Still going with the Twitter #weirdscifacts! They’re getting much harder to find, so if you have any to suggest, please let me know!
508. Aug 03: Swede held for attempting to build nuclear reactor in his kitchen. Note the word “attempting”. He almost certainly wouldn’t have made a working reactor, and he seems to have had no nefarious plans. He isn’t the first to try, though! (h/t @sciencecomedian)
509. Aug 04: Hymenoepimecis argyraphaga — the wasp that makes zombie spiders! (classic post by @nerdychristie) This fact was inspired by the fact that the wasp/spider conflict is central to Nick Mamatas’ novel Sensation, that I recently reviewed.
510. Aug 05: Fossil find shows Velociraptor eating another dinosaur. Of course, it’s not weird that Velociraptor ate dinosaurs, but it is very unusual for it to be fossilized essentially in the act! (h/t @anatotitan)
511. Aug 06: Turning wood into bones??!! (h/t @AndreaKuszewski)
512. Aug 07: The Vegas hotel that acts as a death ray to pool-goers! The hotel, with its massive concave mirrored surface, acts as a crude focusing reflector.
513. Aug 08: A billion-year-old piece of North America traced back to Antarctica. (via @physorg_com)

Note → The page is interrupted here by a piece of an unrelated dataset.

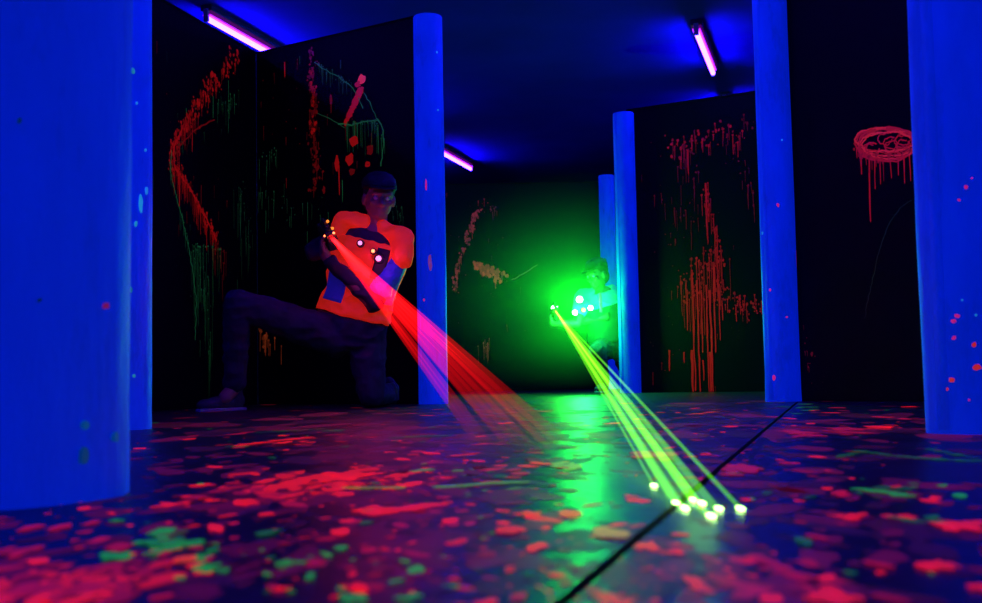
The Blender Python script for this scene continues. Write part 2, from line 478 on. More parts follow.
# ---- paint on the panels
class Paint:
    def __init__(s, pan, seed):
        s.e, s.a, s.b, s.n, s.d = pan; s.mb = {}; random.seed(seed)
        s.layer = 0
    def get(s, key):
        return s.mb.setdefault(key, MB())
    def P(s, px, py):
        return on_plane(px, py, s.a, s.b)
    def ok(s, q):
        t = (q - s.a).dot(s.d)
        return 0.01 < t < (s.b - s.a).length - 0.01 and 0.01 < q.z < PH - 0.02
    def poly(s, key, q, pts, col):
        if not s.ok(q): return
        s.layer = (s.layer + 1) % 12
        off = s.n * (0.0012 + 0.0001 * s.layer)
        vs = [q + s.d * x + V((0, 0, z)) + off for x, z in pts]
        vs = [V((v.x, v.y, max(0.003, v.z))) for v in vs]
        s.get(key).add(vs, [tuple(range(len(vs)))], col)
    def blob(s, key, px, py, rx, ry, col):
        q = s.P(px, py); k = q.y / FPX; n = 10
        j = random.uniform(0, 6)
        s.poly(key, q, [(math.cos(2 * math.pi * i / n) * rx * k * random.uniform(.6, 1.25), math.sin(2 * math.pi * i / n) * ry * k * random.uniform(.6, 1.25)) for i in range(n)], col)
    def drip(s, key, px, py, w_, ln, col):
        q = s.P(px, py); k = q.y / FPX; w_ *= k / 2; ln *= k; ph = random.uniform(0, 9)
        pts = []; n = max(3, int(ln / 0.05))
        wob = lambda z: noise.noise(V((ph, z * 5, 0))) * 0.006
        for i in range(n + 1):
            z = -ln * i / n; pts.append((wob(z) - w_ * random.uniform(.5, 1.1) * (1 - 0.35 * i / n), z))
        pts.append((wob(-ln), -ln - w_ * 1.5))
        for i in range(n, -1, -1):
            z = -ln * i / n; pts.append((wob(z) + w_ * random.uniform(.5, 1.1) * (1 - 0.35 * i / n), z))
        s.poly(key, q, pts, col)
    def line(s, key, pts, w_, col, jit=0.6):
        ps = []
        for i in range(len(pts) - 1):
            (x0, y0), (x1, y1) = pts[i], pts[i + 1]
            n = max(2, int(math.hypot(x1 - x0, y1 - y0) / 4))
            for k in range(n):
                ps.append((x0 + (x1 - x0) * k / n + random.uniform(-jit, jit), y0 + (y1 - y0) * k / n + random.uniform(-jit, jit)))
        ps.append(pts[-1])
        for i in range(len(ps) - 1):
            q0 = s.P(*ps[i]); q1 = s.P(*ps[i + 1])
            if not (s.ok(q0) and s.ok(q1)): continue
            dd = (q1 - q0)
            if dd.length < 1e-4: continue
            side = dd.normalized().cross(s.n) * (w_ * q0.y / FPX / 2 * random.uniform(.7, 1.2))
            s.layer = (s.layer + 1) % 12
            off = s.n * (0.0012 + 0.0001 * s.layer)
            s.get(key).add([q0 - side + off, q0 + side + off, q1 + side + off - dd * -0.1, q1 - side + off + dd * 0.1], [(0, 1, 2, 3)], col)
    def trail(s, key, pts, n, spread, size, col, dripp=0.3, dl=(6, 22), dw=1.1):
        seg = [math.hypot(pts[i + 1][0] - pts[i][0], pts[i + 1][1] - pts[i][1]) for i in range(len(pts) - 1)]
        tot = sum(seg)
        for _ in range(n):
            t = random.uniform(0, tot); i = 0
            while t > seg[i] and i < len(seg) - 1: t -= seg[i]; i += 1
            f = t / seg[i]
            x = pts[i][0] + (pts[i + 1][0] - pts[i][0]) * f + random.gauss(0, spread)
            y = pts[i][1] + (pts[i + 1][1] - pts[i][1]) * f + random.gauss(0, spread)
            r = random.uniform(*size); g = random.uniform(0.35, 1.0)
            c = tuple(q * g for q in col)
            s.blob(key, x, y, r, r * random.uniform(.8, 1.6), c)
            if random.random() < dripp:
                s.drip(key, x, y, random.uniform(.6, 1.0) * dw, random.uniform(*dl), c)
    def done(s):
        for key, mb in s.mb.items():
            o = mb.build('paint_splatter', M['red_paint'], s.e)
            tag(o, key + ' reactive paint splatter', kind='stuff')
R1 = (0.36, 0.004, 0.004); R2 = (0.13, 0.002, 0.003); R3 = (0.75, 0.03, 0.012); G1 = (0.010, 0.10, 0.030); G2 = (0.01, 0.065, 0.025)
# left corner panel (trail) and panel behind the player share the big arc
p = Paint(panelA2, 11)
arc = [(240, 48), (226, 70), (212, 85), (202, 102), (192, 115), (182, 130), (175, 142), (173, 155), (175, 168), (182, 178), (190, 188), (198, 204), (208, 222), (216, 240)]
p.trail('red', arc[:6], 130, 4.5, (.8, 2.4), R1, .3, (4, 14))
p.trail('red', arc[4:10], 120, 3.0, (.8, 2.0), R1, .4, (5, 24))
p.trail('red', arc[8:], 110, 1.8, (.8, 1.9), R1, .5, (6, 26))
p.line('red', arc[5:9], 2.4, R1); p.line('red', arc[8:], 2.2, R1)
p.line('red', [(176, 150), (182, 143), (197, 128), (214, 120)], 1.8, R2)
p.blob('red', 212, 74, 3.5, 3.5, R1); p.blob('red', 198, 103, 5, 4, R1); p.blob('red', 237, 51, 2.2, 2.6, R1)
p.drip('red', 179, 172, 2.6, 34, R1); p.drip('red', 192, 130, 1.6, 22, R1); p.drip('red', 201, 185, 1.2, 20, R2)
p.trail('green', [(180, 140), (171, 160), (172, 178), (177, 200), (184, 225), (190, 250)], 60, 1.0, (.4, .9), G1, .3, (6, 22), .8)
p.line('green', [(171, 150), (170, 170), (175, 192), (183, 222), (191, 262), (196, 300), (195, 340)], 1.0, G1)
p.trail('green', [(192, 250), (200, 243), (212, 246), (222, 250)], 24, 2.2, (.5, 1.3), G1, .9, (10, 120), .6)
p.trail('green', [(200, 250), (206, 300), (212, 370)], 34, 3.2, (.4, 1.0), G1, .8, (10, 60), .6)
p.trail('green', [(214, 95), (226, 105), (234, 95)], 22, 3, (.4, 1.1), G1, .6, (5, 24), .8)
p.drip('green', 228, 80, 1, 34, G1); p.drip('green', 213, 96, 1.2, 22, G1); p.drip('green', 186, 108, 1, 10, G1)
p.trail('red', [(170, 60), (190, 230), (230, 300)], 26, 22, (.3, .8), R2, .4, (4, 14), .7)
p.trail('green', [(180, 90), (240, 200), (200, 330)], 26, 22, (.3, .7), G2, .5, (4, 18), .7)
p.trail('green', [(240, 185), (246, 220), (250, 250)], 34, 3, (.4, .9), G2, .7, (8, 40), .8)
p.trail('red', [(218, 240), (224, 275)], 16, 4, (.5, 1.3), R2, .8, (6, 26), 1)
p.done()
p = Paint(panelA, 12)
p.trail('red', [(308, 46), (315, 60), (312, 80), (314, 100), (312, 125), (316, 150), (317, 175), (313, 190)], 150, 2.3, (.6, 2.0), R2, .25, (4, 12))
p.trail('red', [(312, 60), (314, 135)], 30, 1.5, (1.0, 2.4), R1, .2, (4, 12))
p.blob('red', 362, 80, 5.2, 6, R3); p.blob('red', 358, 84, 4, 4, R1)
for k in range(26):
    t = k / 25; p.blob('red', 361 - 15 * t + random.uniform(-1, 1), 90 + 33 * t, 4.4 - 2.4 * t, 4.2, R1)
p.blob('red', 354, 141, 6, 5.5, R1); p.blob('red', 350, 160, 6.5, 6, R1); p.blob('red', 370, 150, 5, 6, R2); p.blob('red', 368, 164, 3.6, 3.6, R1)
p.blob('red', 337, 163, 2.8, 9, R1); p.drip('red', 339, 165, 1.8, 30, R1); p.blob('red', 331, 100, 1.6, 6, R2); p.blob('red', 324, 190, 2, 4, R2)
p.blob('red', 352, 172, 4.5, 3.5, R2); p.drip('red', 285, 62, 1.8, 15, R1); p.drip('red', 331, 95, 1.4, 18, R2); p.drip('red', 287, 178, 1.2, 10, R2)
p.line('green', [(315, 62), (322, 68), (335, 75), (349, 84), (358, 95), (363, 108)], 1.0, G1)
p.trail('green', [(315, 62), (335, 75), (352, 84)], 30, 2, (.4, 1.0), G2, .7, (5, 20), .8)
p.line('green', [(363, 92), (370, 102), (376, 118), (380, 122)], .9, G1)
p.line('green', [(338, 124), (352, 125), (368, 121), (378, 120), (384, 130), (383, 150), (381, 166)], 1.3, G1)
p.trail('green', [(345, 124), (375, 121), (384, 140)], 42, 1.2, (.4, 1.0), G1, .75, (6, 34), .8)
p.line('green', [(315, 112), (330, 118), (345, 128)], .8, G2)
p.trail('green', [(262, 150), (275, 160), (268, 150)], 18, 6, (.4, .9), G2, .7, (5, 20), .8)
p.trail('green', [(245, 185), (249, 215), (250, 225)], 26, 3, (.4, 1.0), G1, .7, (6, 36), .8)
p.trail('green', [(255, 190), (300, 215), (330, 200)], 34, 9, (.3, .8), G2, .7, (5, 24), .8)
p.drip('green', 342, 180, 1, 22, G1); p.drip('green', 341, 60, .9, 9, G2); p.drip('green', 300, 56, .9, 8, G2)
p.trail('red', [(262, 310), (264, 340), (278, 345)], 26, 3.4, (.5, 1.8), (0.25, 0.035, 0.008), .8, (6, 22), 1.2)
p.trail('green', [(392, 205), (402, 222)], 14, 4, (.4, .9), G2, .5, (4, 12), .8)
p.trail('red', [(255, 80), (330, 160), (395, 100)], 34, 30, (.3, .8), R2, .5, (4, 16), .8)
p.done()
p = Paint(panelB, 13)
_t = p.trail
p.trail = lambda key, pts, n, spread, size, col, *a: _t(key, pts, int(n * .6), spread * 1.25, (size[0] * .8, size[1] * .85), col, *a)
p.trail('red', [(668, 152), (680, 147), (690, 140), (700, 138)], 60, 5, (.6, 1.9), R1, .5, (5, 22))
p.trail('red', [(686, 140), (690, 172), (702, 182)], 34, 4, (.6, 1.8), R2, .6, (5, 26))
p.trail('red', [(704, 142), (718, 128), (735, 133), (738, 140)], 54, 5, (.6, 1.9), R1, .5, (5, 22))
p.trail('red', [(745, 118), (752, 128)], 16, 3, (.6, 1.8), R2, .3); p.drip('red', 702, 106, 1.6, 12, R2)
p.trail('red', [(736, 160), (748, 180), (756, 205)], 26, 3.5, (.5, 1.6), R2, .5, (5, 20))
p.trail('red', [(705, 182), (708, 205), (712, 222)], 40, 2, (.7, 1.6), R1, .6, (8, 40), 1.4)
p.drip('red', 706, 183, 2.4, 60, R1); p.drip('red', 688, 150, 1.8, 24, R1)
p.trail('red', [(672, 190), (690, 215), (684, 240)], 44, 9, (.4, 1.3), R2, .5, (5, 20))
p.trail('red', [(716, 245), (708, 262), (690, 275), (695, 300), (706, 292)], 150, 6, (.7, 2.1), R1, .4, (10, 45), 1.0)
p.trail('red', [(715, 225), (718, 262), (720, 298)], 60, 2, (.8, 1.8), R1, .5, (10, 40), 1.4)
p.trail('red', [(720, 292), (735, 304), (760, 308)], 110, 4.5, (.6, 1.8), R1, .3, (5, 16))
for (x, y, ln, w_) in ((692, 270, 120, 2.2), (697, 280, 112, 2.4), (706, 285, 108, 2.0), (710, 290, 102, 2.6), (713, 262, 90, 2), (701, 290, 62, 2.0), (692, 350, 42, 3.4), (710, 352, 40, 3.2), (686, 280, 50, 1.6), (718, 270, 70, 1.6), (669, 350, 20, 2.2), (684, 352, 10, 2), (722, 300, 20, 1.6), (736, 305, 16, 1.5), (703, 360, 20, 1.6)):
    p.drip('red', x, y, w_, ln, R1)
p.blob('red', 651, 392, 3, 2, R2); p.trail('red', [(665, 260), (672, 340), (655, 385)], 24, 8, (.3, 1.0), R2, .5, (4, 16))
p.trail('red', [(650, 140), (745, 380)], 60, 30, (.3, .8), R2, .3, (3, 12), .8)
p.done()
p = Paint(panelC, 14)
def ring(cx, cy, rx, ry, a0, a1, n=18): return [(cx + rx * math.cos(math.radians(a0 + (a1 - a0) * k / n)), cy + ry * math.sin(math.radians(a0 + (a1 - a0) * k / n)) + random.uniform(-1, 1)) for k in range(n + 1)]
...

514. Aug 09: Curious attempts to build anti-gravity devices. Though there is no evidence of the existence of anti-gravity, much less any clear path to generating it, lots of people have made a big fuss over trying to create it. Some have been sincere, some less so! (by @jenlucpiquant)
I just thought to ask about this —
Cats and rattlesnake eyes have vertical pupils.
Goats and some octopi have rectangular pupils.
Cuttlefish have pupils shaped like a keyhole.
Moray eels have weirdly sort-of crescent-shaped pupils.
There’s some reason to think that natural selection has produced these pupil shapes. But what is being selected? Why would it be useful to have a wider aperture in one direction than another?
Presumably this isn’t important in low light, when for example cats have round pupils.
When the light intensity is high enough to get enough light with a smaller pupil, what optical difference does it make to have it still wide in some directions? Cats have vertical pupils, and goats basicly have horizontal pupils then. But they tend to carry their heads differently….
Interesting question! I’ll have to look into the origins of these pupil shapes, because off the top of my head I don’t know.